El poder explicitar mi fe, hablar de Jesús, escribirle en una carta algún pasaje de la Biblia. Leerle fragmentos de mi cuaderno de oración y observar la emoción en su rostro. Tener la posibilidad de compartirle a nuestra hija mi fe, y contarle cosas que yo puedo explicar solo desde esa fe.
Elegir, con limitaciones y errores, un estilo de vida que quiere parecerse al del Jesús que nos presentan los evangelios. No ser indiferentes a nuestra realidad, buscar la sencillez, disfrutar de estar juntos y estar con otros. Valorar la familia, la que estamos construyendo y en las que crecimos. Cuestionarnos nuestra vida a veces estresada y encerrada. Permitirnos cambiar y volver a empezar.

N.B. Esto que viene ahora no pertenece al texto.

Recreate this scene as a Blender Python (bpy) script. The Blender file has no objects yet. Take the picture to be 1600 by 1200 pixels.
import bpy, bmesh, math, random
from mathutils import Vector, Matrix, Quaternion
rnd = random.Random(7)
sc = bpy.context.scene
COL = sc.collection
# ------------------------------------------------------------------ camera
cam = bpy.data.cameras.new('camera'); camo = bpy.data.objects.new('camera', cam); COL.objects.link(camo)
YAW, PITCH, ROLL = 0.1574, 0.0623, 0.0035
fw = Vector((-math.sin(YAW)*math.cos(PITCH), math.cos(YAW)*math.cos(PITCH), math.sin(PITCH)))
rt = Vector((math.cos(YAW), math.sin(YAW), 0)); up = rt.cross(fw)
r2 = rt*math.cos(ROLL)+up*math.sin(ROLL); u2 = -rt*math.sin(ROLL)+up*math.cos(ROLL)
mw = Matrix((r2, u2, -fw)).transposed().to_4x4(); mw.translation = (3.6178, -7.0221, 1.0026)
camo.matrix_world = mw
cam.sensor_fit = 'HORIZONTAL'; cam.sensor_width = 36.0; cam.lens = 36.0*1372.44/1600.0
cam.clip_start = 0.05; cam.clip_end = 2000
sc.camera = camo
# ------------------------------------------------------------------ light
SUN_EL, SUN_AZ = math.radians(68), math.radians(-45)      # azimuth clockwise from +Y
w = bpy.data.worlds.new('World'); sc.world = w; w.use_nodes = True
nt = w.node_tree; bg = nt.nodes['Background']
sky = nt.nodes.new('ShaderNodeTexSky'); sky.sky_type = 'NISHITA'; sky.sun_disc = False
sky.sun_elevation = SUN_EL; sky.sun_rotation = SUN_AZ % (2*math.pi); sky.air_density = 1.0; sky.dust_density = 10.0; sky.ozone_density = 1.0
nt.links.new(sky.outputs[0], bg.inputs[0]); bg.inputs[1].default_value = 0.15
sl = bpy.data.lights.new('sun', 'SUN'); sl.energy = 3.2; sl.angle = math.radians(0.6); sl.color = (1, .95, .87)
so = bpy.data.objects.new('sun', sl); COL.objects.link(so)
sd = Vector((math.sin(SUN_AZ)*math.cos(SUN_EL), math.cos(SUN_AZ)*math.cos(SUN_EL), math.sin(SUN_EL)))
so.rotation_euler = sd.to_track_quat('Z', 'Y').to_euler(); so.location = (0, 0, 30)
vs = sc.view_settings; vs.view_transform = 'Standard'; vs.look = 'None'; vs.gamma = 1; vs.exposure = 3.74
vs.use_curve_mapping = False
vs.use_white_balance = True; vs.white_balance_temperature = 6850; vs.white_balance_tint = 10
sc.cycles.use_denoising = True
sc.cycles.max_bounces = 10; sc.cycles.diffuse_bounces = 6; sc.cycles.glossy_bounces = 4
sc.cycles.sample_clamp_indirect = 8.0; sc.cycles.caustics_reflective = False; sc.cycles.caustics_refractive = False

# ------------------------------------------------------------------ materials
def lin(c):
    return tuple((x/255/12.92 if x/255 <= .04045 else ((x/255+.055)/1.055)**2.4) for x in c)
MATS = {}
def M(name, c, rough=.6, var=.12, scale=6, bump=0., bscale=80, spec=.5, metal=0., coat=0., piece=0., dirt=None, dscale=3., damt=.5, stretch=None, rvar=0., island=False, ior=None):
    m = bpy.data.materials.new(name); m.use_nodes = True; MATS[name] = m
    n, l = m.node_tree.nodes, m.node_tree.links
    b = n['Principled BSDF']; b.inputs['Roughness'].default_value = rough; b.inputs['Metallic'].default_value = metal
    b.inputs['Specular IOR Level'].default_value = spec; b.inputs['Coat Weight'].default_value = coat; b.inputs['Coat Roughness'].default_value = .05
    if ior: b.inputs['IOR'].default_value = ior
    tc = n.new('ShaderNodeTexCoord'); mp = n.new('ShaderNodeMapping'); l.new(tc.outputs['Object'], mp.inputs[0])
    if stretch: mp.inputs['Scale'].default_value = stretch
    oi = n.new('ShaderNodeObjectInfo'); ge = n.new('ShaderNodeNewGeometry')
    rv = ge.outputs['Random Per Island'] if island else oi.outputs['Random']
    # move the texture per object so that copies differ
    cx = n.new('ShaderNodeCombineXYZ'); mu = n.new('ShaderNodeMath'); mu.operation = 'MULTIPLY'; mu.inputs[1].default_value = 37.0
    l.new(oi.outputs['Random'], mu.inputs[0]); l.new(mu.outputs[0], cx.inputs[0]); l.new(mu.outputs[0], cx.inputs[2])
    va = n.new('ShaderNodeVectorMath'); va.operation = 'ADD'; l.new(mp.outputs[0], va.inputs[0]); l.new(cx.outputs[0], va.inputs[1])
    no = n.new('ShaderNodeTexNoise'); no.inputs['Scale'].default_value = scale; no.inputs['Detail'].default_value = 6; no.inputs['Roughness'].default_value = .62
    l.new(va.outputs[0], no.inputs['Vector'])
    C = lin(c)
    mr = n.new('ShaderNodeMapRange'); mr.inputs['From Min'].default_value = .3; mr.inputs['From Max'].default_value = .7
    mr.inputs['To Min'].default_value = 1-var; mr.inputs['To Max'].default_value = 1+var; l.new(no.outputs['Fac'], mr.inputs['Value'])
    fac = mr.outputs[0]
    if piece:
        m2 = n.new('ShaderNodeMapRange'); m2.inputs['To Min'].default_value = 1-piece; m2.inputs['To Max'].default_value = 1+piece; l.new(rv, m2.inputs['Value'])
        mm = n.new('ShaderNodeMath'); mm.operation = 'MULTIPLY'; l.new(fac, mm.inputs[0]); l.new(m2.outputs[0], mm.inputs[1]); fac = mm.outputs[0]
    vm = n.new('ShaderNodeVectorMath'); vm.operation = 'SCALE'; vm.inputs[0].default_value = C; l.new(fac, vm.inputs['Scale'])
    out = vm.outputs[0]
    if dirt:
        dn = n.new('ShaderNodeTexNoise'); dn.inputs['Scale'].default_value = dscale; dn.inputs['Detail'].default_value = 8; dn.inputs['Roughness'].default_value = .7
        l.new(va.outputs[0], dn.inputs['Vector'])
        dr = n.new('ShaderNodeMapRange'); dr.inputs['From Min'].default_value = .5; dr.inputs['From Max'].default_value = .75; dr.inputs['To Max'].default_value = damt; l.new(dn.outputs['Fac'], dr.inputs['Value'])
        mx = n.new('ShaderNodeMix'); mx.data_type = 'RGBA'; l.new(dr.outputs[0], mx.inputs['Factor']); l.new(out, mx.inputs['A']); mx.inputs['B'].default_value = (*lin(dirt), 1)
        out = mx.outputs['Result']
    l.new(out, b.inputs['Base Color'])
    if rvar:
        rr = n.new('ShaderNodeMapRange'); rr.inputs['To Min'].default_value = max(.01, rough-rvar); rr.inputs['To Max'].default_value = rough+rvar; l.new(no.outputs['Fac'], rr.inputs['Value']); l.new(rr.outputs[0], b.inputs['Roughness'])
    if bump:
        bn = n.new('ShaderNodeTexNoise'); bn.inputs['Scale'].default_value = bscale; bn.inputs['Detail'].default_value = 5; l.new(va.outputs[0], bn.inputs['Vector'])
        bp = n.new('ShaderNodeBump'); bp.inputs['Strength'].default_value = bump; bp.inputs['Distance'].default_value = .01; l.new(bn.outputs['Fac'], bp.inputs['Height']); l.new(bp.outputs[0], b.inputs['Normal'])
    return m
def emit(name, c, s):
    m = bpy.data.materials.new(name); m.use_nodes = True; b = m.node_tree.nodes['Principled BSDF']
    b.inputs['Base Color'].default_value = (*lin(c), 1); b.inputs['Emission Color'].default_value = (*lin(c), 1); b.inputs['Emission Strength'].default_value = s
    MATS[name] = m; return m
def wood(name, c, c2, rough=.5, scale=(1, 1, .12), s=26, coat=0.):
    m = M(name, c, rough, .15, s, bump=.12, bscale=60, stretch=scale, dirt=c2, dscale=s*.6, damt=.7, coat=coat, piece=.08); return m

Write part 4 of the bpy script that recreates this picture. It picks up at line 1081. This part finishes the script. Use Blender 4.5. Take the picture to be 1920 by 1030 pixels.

El cuidado por algunos detalles, por tener presente al otro, por darnos los espacios que cada uno necesitamos para crecer. Darle un lugar a los ritos y los signos, que expresan más de lo que podemos imaginar.
¿Es esto excluyente de una espiritualidad cristiana? Creo que no. Es una espiritualidad compartida que en mí tiene el rostro de Jesús. No me siento limitada por vivirla así, me siento sumamente enriquecida y agradecida.
Ojalá estas líneas sirvan para seguir aportando elementos que nos abran la mirada a una espiritualidad cristiana que se enriquece en la vida compartida con todos con quienes lo hacemos. Gracias por recibirlas.